▶ DESCRIPTION OF THE TASK
Each entry should be quoted word for word, including every mark of punctuation.

— start DATA PROVIDED —

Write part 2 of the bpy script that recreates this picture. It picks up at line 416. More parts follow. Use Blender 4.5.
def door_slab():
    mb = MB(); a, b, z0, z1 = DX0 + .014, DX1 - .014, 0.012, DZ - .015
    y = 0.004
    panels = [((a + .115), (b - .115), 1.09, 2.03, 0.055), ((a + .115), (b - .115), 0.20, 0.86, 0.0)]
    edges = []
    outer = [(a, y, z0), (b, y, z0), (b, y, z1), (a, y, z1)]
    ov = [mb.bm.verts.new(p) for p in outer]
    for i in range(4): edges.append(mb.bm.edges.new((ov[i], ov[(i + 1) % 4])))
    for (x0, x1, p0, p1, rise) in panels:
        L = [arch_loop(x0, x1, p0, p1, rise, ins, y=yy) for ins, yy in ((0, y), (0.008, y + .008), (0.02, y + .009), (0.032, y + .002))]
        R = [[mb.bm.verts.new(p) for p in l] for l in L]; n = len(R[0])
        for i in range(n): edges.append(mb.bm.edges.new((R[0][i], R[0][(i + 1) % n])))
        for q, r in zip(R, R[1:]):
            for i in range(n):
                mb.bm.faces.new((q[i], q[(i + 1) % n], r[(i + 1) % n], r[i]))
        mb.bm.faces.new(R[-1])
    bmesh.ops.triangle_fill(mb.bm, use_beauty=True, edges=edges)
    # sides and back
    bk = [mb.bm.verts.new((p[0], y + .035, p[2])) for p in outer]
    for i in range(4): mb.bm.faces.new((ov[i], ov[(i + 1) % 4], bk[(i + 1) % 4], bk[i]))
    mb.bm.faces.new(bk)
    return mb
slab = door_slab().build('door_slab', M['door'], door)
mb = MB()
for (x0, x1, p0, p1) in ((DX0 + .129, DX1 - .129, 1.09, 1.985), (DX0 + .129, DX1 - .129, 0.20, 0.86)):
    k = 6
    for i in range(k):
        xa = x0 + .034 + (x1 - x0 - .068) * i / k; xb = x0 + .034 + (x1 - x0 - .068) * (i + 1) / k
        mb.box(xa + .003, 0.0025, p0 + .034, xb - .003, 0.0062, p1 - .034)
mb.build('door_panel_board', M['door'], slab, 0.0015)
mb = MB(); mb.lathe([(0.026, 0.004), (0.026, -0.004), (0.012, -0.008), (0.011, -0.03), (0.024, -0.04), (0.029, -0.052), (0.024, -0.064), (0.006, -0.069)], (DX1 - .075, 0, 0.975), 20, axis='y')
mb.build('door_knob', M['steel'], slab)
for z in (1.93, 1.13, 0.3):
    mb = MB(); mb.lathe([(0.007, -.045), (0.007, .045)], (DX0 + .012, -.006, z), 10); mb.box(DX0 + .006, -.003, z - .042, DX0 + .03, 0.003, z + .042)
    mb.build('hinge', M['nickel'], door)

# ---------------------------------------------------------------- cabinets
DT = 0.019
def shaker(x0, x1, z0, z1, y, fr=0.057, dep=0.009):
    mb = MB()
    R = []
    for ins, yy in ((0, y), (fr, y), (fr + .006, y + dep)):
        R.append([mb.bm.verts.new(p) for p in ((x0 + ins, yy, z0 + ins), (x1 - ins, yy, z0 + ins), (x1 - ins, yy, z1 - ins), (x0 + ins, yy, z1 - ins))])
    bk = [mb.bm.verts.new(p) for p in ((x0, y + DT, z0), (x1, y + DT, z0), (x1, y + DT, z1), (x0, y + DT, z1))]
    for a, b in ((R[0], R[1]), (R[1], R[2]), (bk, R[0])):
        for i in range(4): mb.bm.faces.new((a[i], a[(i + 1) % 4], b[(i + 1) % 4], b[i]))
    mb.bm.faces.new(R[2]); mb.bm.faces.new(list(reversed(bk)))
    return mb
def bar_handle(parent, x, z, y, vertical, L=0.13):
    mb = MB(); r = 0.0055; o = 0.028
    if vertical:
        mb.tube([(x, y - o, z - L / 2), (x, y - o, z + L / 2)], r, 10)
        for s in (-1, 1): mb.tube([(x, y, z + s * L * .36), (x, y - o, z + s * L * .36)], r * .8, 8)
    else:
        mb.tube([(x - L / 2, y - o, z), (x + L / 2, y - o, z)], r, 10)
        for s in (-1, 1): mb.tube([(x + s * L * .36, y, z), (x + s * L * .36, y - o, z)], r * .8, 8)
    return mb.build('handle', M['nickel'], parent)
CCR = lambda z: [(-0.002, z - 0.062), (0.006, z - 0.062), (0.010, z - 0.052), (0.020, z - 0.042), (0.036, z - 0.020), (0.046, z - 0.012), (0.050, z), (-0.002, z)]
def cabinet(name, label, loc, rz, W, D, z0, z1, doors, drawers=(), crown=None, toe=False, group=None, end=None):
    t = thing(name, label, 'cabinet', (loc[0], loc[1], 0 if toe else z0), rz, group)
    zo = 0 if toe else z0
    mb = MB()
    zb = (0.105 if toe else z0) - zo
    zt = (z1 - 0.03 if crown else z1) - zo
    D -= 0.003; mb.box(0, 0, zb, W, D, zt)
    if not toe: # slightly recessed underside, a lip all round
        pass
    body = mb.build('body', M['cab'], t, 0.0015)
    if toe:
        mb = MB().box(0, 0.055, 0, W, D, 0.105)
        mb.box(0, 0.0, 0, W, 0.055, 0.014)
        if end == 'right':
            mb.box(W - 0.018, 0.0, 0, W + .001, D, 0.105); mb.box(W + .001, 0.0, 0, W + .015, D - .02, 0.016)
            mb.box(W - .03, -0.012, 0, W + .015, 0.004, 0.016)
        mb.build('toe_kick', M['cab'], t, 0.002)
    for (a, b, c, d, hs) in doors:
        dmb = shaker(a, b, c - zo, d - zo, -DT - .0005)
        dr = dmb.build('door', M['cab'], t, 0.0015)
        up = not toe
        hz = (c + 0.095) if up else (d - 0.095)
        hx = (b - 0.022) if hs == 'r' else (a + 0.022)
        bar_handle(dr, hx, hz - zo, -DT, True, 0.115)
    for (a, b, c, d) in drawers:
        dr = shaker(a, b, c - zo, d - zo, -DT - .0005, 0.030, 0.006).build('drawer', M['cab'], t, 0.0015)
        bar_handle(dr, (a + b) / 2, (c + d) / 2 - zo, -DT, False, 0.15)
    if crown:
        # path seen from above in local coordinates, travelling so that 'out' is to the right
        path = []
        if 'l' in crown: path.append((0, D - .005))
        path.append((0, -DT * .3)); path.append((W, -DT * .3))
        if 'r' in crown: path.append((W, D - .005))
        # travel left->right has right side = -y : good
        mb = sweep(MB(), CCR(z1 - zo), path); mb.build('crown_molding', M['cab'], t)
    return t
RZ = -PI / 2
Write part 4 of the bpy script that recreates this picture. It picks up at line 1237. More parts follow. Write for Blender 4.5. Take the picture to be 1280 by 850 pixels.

— end DATA PROVIDED —

▶ EXERCISE ANSWER
Write part 2 of the bpy script that recreates this picture. It picks up at line 416. More parts follow. Use Blender 4.5.
def door_slab():
    mb = MB(); a, b, z0, z1 = DX0 + .014, DX1 - .014, 0.012, DZ - .015
    y = 0.004
    panels = [((a + .115), (b - .115), 1.09, 2.03, 0.055), ((a + .115), (b - .115), 0.20, 0.86, 0.0)]
    edges = []
    outer = [(a, y, z0), (b, y, z0), (b, y, z1), (a, y, z1)]
    ov = [mb.bm.verts.new(p) for p in outer]
    for i in range(4): edges.append(mb.bm.edges.new((ov[i], ov[(i + 1) % 4])))
    for (x0, x1, p0, p1, rise) in panels:
        L = [arch_loop(x0, x1, p0, p1, rise, ins, y=yy) for ins, yy in ((0, y), (0.008, y + .008), (0.02, y + .009), (0.032, y + .002))]
        R = [[mb.bm.verts.new(p) for p in l] for l in L]; n = len(R[0])
        for i in range(n): edges.append(mb.bm.edges.new((R[0][i], R[0][(i + 1) % n])))
        for q, r in zip(R, R[1:]):
            for i in range(n):
                mb.bm.faces.new((q[i], q[(i + 1) % n], r[(i + 1) % n], r[i]))
        mb.bm.faces.new(R[-1])
    bmesh.ops.triangle_fill(mb.bm, use_beauty=True, edges=edges)
    # sides and back
    bk = [mb.bm.verts.new((p[0], y + .035, p[2])) for p in outer]
    for i in range(4): mb.bm.faces.new((ov[i], ov[(i + 1) % 4], bk[(i + 1) % 4], bk[i]))
    mb.bm.faces.new(bk)
    return mb
slab = door_slab().build('door_slab', M['door'], door)
mb = MB()
for (x0, x1, p0, p1) in ((DX0 + .129, DX1 - .129, 1.09, 1.985), (DX0 + .129, DX1 - .129, 0.20, 0.86)):
    k = 6
    for i in range(k):
        xa = x0 + .034 + (x1 - x0 - .068) * i / k; xb = x0 + .034 + (x1 - x0 - .068) * (i + 1) / k
        mb.box(xa + .003, 0.0025, p0 + .034, xb - .003, 0.0062, p1 - .034)
mb.build('door_panel_board', M['door'], slab, 0.0015)
mb = MB(); mb.lathe([(0.026, 0.004), (0.026, -0.004), (0.012, -0.008), (0.011, -0.03), (0.024, -0.04), (0.029, -0.052), (0.024, -0.064), (0.006, -0.069)], (DX1 - .075, 0, 0.975), 20, axis='y')
mb.build('door_knob', M['steel'], slab)
for z in (1.93, 1.13, 0.3):
    mb = MB(); mb.lathe([(0.007, -.045), (0.007, .045)], (DX0 + .012, -.006, z), 10); mb.box(DX0 + .006, -.003, z - .042, DX0 + .03, 0.003, z + .042)
    mb.build('hinge', M['nickel'], door)

# ---------------------------------------------------------------- cabinets
DT = 0.019
def shaker(x0, x1, z0, z1, y, fr=0.057, dep=0.009):
    mb = MB()
    R = []
    for ins, yy in ((0, y), (fr, y), (fr + .006, y + dep)):
        R.append([mb.bm.verts.new(p) for p in ((x0 + ins, yy, z0 + ins), (x1 - ins, yy, z0 + ins), (x1 - ins, yy, z1 - ins), (x0 + ins, yy, z1 - ins))])
    bk = [mb.bm.verts.new(p) for p in ((x0, y + DT, z0), (x1, y + DT, z0), (x1, y + DT, z1), (x0, y + DT, z1))]
    for a, b in ((R[0], R[1]), (R[1], R[2]), (bk, R[0])):
        for i in range(4): mb.bm.faces.new((a[i], a[(i + 1) % 4], b[(i + 1) % 4], b[i]))
    mb.bm.faces.new(R[2]); mb.bm.faces.new(list(reversed(bk)))
    return mb
def bar_handle(parent, x, z, y, vertical, L=0.13):
    mb = MB(); r = 0.0055; o = 0.028
    if vertical:
        mb.tube([(x, y - o, z - L / 2), (x, y - o, z + L / 2)], r, 10)
        for s in (-1, 1): mb.tube([(x, y, z + s * L * .36), (x, y - o, z + s * L * .36)], r * .8, 8)
    else:
        mb.tube([(x - L / 2, y - o, z), (x + L / 2, y - o, z)], r, 10)
        for s in (-1, 1): mb.tube([(x + s * L * .36, y, z), (x + s * L * .36, y - o, z)], r * .8, 8)
    return mb.build('handle', M['nickel'], parent)
CCR = lambda z: [(-0.002, z - 0.062), (0.006, z - 0.062), (0.010, z - 0.052), (0.020, z - 0.042), (0.036, z - 0.020), (0.046, z - 0.012), (0.050, z), (-0.002, z)]
def cabinet(name, label, loc, rz, W, D, z0, z1, doors, drawers=(), crown=None, toe=False, group=None, end=None):
    t = thing(name, label, 'cabinet', (loc[0], loc[1], 0 if toe else z0), rz, group)
    zo = 0 if toe else z0
    mb = MB()
    zb = (0.105 if toe else z0) - zo
    zt = (z1 - 0.03 if crown else z1) - zo
    D -= 0.003; mb.box(0, 0, zb, W, D, zt)
    if not toe: # slightly recessed underside, a lip all round
        pass
    body = mb.build('body', M['cab'], t, 0.0015)
    if toe:
        mb = MB().box(0, 0.055, 0, W, D, 0.105)
        mb.box(0, 0.0, 0, W, 0.055, 0.014)
        if end == 'right':
            mb.box(W - 0.018, 0.0, 0, W + .001, D, 0.105); mb.box(W + .001, 0.0, 0, W + .015, D - .02, 0.016)
            mb.box(W - .03, -0.012, 0, W + .015, 0.004, 0.016)
        mb.build('toe_kick', M['cab'], t, 0.002)
    for (a, b, c, d, hs) in doors:
        dmb = shaker(a, b, c - zo, d - zo, -DT - .0005)
        dr = dmb.build('door', M['cab'], t, 0.0015)
        up = not toe
        hz = (c + 0.095) if up else (d - 0.095)
        hx = (b - 0.022) if hs == 'r' else (a + 0.022)
        bar_handle(dr, hx, hz - zo, -DT, True, 0.115)
    for (a, b, c, d) in drawers:
        dr = shaker(a, b, c - zo, d - zo, -DT - .0005, 0.030, 0.006).build('drawer', M['cab'], t, 0.0015)
        bar_handle(dr, (a + b) / 2, (c + d) / 2 - zo, -DT, False, 0.15)
    if crown:
        # path seen from above in local coordinates, travelling so that 'out' is to the right
        path = []
        if 'l' in crown: path.append((0, D - .005))
        path.append((0, -DT * .3)); path.append((W, -DT * .3))
        if 'r' in crown: path.append((W, D - .005))
        # travel left->right has right side = -y : good
        mb = sweep(MB(), CCR(z1 - zo), path); mb.build('crown_molding', M['cab'], t)
    return t
RZ = -PI / 2
Write part 4 of the bpy script that recreates this picture. It picks up at line 1237. More parts follow. Write for Blender 4.5. Take the picture to be 1280 by 850 pixels.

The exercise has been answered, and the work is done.